** start **

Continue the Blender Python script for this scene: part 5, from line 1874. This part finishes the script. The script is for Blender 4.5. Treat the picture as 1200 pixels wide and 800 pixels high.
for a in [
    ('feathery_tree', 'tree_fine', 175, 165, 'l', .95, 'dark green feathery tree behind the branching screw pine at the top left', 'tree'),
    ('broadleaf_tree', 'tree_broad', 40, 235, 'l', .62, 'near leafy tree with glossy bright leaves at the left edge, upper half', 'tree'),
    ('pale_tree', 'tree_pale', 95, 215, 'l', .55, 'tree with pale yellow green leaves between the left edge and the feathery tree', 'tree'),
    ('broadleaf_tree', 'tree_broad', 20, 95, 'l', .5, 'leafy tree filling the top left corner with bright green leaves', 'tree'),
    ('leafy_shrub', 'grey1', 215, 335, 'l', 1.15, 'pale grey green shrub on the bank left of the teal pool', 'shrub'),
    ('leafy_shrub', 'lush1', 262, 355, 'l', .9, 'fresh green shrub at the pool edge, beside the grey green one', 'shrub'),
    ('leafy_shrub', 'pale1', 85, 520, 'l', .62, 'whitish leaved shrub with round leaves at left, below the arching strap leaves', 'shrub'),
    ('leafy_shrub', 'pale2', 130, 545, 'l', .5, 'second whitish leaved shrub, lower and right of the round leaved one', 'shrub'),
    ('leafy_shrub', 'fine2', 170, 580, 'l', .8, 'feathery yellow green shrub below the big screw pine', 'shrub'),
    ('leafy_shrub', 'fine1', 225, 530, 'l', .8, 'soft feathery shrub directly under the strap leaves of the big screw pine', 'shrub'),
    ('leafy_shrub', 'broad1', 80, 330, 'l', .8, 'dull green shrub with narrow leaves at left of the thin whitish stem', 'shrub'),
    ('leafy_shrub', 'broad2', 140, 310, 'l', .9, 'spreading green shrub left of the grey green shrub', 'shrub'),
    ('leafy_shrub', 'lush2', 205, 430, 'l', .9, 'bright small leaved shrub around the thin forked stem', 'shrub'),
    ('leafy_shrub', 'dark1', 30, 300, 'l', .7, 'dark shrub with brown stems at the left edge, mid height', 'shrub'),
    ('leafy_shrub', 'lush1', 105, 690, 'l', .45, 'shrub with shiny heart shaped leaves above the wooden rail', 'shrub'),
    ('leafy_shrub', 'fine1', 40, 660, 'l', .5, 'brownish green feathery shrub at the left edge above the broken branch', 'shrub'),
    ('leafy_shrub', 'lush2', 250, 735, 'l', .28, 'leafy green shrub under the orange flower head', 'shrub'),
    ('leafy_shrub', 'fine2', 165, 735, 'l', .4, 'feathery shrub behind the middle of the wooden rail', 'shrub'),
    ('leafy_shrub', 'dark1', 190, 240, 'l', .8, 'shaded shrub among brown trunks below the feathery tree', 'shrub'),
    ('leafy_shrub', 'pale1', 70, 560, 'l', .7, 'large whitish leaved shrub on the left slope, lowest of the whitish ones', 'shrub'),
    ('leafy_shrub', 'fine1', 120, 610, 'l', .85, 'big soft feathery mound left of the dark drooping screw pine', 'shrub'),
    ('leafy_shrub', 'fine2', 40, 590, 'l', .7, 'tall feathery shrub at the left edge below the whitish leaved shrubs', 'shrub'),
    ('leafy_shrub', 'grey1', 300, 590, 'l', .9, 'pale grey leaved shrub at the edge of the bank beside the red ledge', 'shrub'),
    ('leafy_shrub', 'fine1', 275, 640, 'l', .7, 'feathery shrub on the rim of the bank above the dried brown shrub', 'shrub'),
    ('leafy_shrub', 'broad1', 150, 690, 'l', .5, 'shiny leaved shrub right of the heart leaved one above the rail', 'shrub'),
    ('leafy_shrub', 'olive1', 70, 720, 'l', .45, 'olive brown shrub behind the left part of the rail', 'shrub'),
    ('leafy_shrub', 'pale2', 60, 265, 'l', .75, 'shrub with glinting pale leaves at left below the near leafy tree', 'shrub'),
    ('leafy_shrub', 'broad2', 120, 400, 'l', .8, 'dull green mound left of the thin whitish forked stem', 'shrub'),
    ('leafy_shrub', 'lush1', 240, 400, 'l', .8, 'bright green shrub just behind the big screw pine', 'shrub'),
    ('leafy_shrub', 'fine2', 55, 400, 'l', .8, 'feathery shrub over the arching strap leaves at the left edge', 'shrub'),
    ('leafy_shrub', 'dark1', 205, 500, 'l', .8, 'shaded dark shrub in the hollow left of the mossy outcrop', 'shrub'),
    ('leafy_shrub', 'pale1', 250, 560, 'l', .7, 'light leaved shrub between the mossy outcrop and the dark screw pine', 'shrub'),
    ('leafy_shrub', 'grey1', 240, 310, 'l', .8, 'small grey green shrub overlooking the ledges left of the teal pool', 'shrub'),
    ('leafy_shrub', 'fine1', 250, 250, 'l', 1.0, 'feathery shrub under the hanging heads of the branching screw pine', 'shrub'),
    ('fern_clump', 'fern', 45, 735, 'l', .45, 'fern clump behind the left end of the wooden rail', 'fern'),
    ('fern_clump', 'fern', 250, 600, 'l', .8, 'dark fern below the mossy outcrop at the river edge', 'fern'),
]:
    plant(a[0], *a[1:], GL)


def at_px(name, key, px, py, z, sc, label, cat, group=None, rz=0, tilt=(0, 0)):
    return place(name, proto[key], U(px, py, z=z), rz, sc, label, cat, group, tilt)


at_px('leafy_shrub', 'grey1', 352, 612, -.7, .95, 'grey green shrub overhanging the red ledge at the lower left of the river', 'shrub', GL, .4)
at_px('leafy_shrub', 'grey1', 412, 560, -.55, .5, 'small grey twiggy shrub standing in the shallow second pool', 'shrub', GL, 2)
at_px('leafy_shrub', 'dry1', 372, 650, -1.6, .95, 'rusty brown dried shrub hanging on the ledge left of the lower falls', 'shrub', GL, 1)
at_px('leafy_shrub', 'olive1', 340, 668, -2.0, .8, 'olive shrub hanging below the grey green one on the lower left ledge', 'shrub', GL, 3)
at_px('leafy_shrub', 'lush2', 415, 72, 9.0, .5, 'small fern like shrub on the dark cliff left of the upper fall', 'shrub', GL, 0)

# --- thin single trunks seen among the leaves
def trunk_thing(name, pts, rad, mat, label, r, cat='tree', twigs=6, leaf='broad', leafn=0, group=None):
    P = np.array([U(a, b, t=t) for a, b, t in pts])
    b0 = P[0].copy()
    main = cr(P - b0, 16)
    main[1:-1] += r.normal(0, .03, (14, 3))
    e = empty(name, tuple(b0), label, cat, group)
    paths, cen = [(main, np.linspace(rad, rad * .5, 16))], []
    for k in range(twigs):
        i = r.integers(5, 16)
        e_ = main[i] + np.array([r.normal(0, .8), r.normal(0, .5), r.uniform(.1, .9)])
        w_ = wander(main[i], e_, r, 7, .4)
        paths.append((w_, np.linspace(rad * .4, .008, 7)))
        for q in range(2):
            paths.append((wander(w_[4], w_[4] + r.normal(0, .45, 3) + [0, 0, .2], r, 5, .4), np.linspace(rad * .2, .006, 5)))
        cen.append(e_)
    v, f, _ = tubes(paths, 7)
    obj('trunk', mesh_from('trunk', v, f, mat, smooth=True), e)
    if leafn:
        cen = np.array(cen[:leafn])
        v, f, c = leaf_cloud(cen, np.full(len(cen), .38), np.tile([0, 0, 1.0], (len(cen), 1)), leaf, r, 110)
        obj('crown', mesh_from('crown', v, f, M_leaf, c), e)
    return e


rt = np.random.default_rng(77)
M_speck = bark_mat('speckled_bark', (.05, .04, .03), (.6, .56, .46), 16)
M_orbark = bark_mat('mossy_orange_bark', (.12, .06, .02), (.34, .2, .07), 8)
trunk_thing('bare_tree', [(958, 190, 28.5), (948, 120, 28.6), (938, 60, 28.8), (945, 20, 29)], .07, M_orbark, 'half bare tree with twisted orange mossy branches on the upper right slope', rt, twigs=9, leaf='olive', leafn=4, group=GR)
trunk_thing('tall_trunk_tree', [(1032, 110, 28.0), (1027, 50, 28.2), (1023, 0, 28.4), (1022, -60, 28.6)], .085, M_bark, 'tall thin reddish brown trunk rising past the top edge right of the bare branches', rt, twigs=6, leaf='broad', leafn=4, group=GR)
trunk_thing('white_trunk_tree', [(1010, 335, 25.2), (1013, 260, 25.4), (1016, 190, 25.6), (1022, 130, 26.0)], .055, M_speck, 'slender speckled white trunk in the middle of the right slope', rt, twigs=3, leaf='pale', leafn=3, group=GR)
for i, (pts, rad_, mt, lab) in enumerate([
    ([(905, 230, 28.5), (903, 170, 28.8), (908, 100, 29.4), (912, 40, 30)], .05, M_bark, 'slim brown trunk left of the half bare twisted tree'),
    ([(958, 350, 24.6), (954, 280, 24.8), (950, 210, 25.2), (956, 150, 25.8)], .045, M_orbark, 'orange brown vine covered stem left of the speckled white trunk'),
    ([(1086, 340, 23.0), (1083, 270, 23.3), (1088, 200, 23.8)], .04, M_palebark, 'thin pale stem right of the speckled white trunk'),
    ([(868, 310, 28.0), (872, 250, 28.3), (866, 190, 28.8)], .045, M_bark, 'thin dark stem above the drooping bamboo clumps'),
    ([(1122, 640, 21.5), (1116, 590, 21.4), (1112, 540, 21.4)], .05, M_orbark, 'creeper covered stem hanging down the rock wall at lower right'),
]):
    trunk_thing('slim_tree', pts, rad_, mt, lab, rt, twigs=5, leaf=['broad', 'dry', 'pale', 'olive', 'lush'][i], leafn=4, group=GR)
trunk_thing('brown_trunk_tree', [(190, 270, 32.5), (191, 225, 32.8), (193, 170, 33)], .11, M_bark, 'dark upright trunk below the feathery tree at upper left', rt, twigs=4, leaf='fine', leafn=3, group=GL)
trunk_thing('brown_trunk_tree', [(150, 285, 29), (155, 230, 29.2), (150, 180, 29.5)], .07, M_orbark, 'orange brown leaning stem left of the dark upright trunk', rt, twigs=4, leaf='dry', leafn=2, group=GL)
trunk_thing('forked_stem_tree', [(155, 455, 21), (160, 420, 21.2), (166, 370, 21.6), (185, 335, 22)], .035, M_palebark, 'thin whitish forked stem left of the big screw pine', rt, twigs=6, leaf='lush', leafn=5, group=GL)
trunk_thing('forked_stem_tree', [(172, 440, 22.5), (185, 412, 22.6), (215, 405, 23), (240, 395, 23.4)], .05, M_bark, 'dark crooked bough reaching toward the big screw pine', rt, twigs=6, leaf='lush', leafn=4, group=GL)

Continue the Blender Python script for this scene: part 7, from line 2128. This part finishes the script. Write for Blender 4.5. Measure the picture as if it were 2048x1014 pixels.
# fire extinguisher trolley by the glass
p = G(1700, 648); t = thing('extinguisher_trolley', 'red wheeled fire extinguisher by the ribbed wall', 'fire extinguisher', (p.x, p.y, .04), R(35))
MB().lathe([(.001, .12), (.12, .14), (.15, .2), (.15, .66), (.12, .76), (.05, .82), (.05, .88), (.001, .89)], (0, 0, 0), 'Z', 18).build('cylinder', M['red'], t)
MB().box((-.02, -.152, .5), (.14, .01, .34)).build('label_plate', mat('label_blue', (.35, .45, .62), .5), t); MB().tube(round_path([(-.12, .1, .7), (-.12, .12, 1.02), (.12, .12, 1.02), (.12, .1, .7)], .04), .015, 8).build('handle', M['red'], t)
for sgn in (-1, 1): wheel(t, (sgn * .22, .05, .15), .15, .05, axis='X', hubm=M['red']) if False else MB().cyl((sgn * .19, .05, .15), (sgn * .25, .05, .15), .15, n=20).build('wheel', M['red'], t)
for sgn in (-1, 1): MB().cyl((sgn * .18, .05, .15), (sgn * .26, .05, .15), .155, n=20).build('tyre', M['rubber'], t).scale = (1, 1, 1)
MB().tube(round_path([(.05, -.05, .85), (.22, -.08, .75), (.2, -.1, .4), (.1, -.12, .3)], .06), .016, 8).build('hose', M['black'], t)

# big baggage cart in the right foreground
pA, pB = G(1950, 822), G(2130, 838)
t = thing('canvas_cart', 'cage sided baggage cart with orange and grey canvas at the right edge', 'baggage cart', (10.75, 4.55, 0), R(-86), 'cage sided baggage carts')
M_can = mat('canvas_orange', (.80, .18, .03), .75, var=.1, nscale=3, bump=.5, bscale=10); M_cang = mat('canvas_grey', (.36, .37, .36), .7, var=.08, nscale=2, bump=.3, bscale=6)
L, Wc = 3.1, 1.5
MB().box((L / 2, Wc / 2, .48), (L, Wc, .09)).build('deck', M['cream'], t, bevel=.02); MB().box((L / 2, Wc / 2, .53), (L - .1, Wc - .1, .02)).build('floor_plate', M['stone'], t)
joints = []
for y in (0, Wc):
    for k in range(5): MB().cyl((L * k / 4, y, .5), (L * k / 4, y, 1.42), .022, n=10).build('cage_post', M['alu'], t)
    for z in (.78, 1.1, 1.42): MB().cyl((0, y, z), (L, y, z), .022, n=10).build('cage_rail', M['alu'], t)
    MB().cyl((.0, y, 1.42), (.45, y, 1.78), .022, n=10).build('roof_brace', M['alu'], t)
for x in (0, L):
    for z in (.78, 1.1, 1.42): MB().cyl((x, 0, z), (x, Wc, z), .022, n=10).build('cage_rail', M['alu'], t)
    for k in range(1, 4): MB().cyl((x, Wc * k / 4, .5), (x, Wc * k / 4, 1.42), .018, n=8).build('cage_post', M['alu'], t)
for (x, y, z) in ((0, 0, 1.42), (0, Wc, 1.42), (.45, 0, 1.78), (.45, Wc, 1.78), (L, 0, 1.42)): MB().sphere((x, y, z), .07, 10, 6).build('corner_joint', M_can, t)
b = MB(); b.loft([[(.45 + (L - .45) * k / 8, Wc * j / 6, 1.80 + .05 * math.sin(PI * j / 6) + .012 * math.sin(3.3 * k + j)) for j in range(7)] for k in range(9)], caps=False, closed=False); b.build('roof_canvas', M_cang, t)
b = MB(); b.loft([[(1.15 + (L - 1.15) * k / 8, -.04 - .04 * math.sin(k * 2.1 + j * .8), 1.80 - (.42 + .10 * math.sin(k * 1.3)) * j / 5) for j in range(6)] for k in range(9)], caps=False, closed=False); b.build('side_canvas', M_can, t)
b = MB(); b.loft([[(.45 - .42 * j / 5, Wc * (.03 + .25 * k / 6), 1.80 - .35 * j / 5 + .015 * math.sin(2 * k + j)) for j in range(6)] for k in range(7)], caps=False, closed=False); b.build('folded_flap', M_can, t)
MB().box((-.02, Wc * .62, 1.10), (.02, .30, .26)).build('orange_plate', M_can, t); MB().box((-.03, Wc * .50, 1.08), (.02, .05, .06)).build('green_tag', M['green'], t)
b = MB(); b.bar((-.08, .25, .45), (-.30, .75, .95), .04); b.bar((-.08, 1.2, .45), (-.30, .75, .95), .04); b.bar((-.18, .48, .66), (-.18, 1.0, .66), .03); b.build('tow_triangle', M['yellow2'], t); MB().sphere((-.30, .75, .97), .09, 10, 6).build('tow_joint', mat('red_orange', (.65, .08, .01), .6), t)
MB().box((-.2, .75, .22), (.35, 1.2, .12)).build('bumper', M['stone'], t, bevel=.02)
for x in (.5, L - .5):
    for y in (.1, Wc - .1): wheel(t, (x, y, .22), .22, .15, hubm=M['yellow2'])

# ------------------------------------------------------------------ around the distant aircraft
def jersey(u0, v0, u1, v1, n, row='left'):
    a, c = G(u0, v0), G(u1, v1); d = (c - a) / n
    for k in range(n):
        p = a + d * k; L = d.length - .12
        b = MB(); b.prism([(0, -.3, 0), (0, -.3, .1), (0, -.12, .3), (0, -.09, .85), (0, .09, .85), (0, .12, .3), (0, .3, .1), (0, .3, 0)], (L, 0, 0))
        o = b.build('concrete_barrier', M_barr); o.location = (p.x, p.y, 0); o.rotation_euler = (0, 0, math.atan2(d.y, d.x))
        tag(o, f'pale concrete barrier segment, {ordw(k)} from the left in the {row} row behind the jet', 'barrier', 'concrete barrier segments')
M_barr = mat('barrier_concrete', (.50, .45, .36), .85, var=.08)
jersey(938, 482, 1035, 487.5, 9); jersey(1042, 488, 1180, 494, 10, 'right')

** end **

▶ What to work on: Using the entries above, extract exactly the span from the line with "Continue the Blender Python script for this scene: part 7, from" to the line with "8).build('hose', M['black'], t)", both lines included; leave out everything else.

▶ Reply to the exercise:
Continue the Blender Python script for this scene: part 7, from line 2128. This part finishes the script. Write for Blender 4.5. Measure the picture as if it were 2048x1014 pixels.
# fire extinguisher trolley by the glass
p = G(1700, 648); t = thing('extinguisher_trolley', 'red wheeled fire extinguisher by the ribbed wall', 'fire extinguisher', (p.x, p.y, .04), R(35))
MB().lathe([(.001, .12), (.12, .14), (.15, .2), (.15, .66), (.12, .76), (.05, .82), (.05, .88), (.001, .89)], (0, 0, 0), 'Z', 18).build('cylinder', M['red'], t)
MB().box((-.02, -.152, .5), (.14, .01, .34)).build('label_plate', mat('label_blue', (.35, .45, .62), .5), t); MB().tube(round_path([(-.12, .1, .7), (-.12, .12, 1.02), (.12, .12, 1.02), (.12, .1, .7)], .04), .015, 8).build('handle', M['red'], t)
for sgn in (-1, 1): wheel(t, (sgn * .22, .05, .15), .15, .05, axis='X', hubm=M['red']) if False else MB().cyl((sgn * .19, .05, .15), (sgn * .25, .05, .15), .15, n=20).build('wheel', M['red'], t)
for sgn in (-1, 1): MB().cyl((sgn * .18, .05, .15), (sgn * .26, .05, .15), .155, n=20).build('tyre', M['rubber'], t).scale = (1, 1, 1)
MB().tube(round_path([(.05, -.05, .85), (.22, -.08, .75), (.2, -.1, .4), (.1, -.12, .3)], .06), .016, 8).build('hose', M['black'], t)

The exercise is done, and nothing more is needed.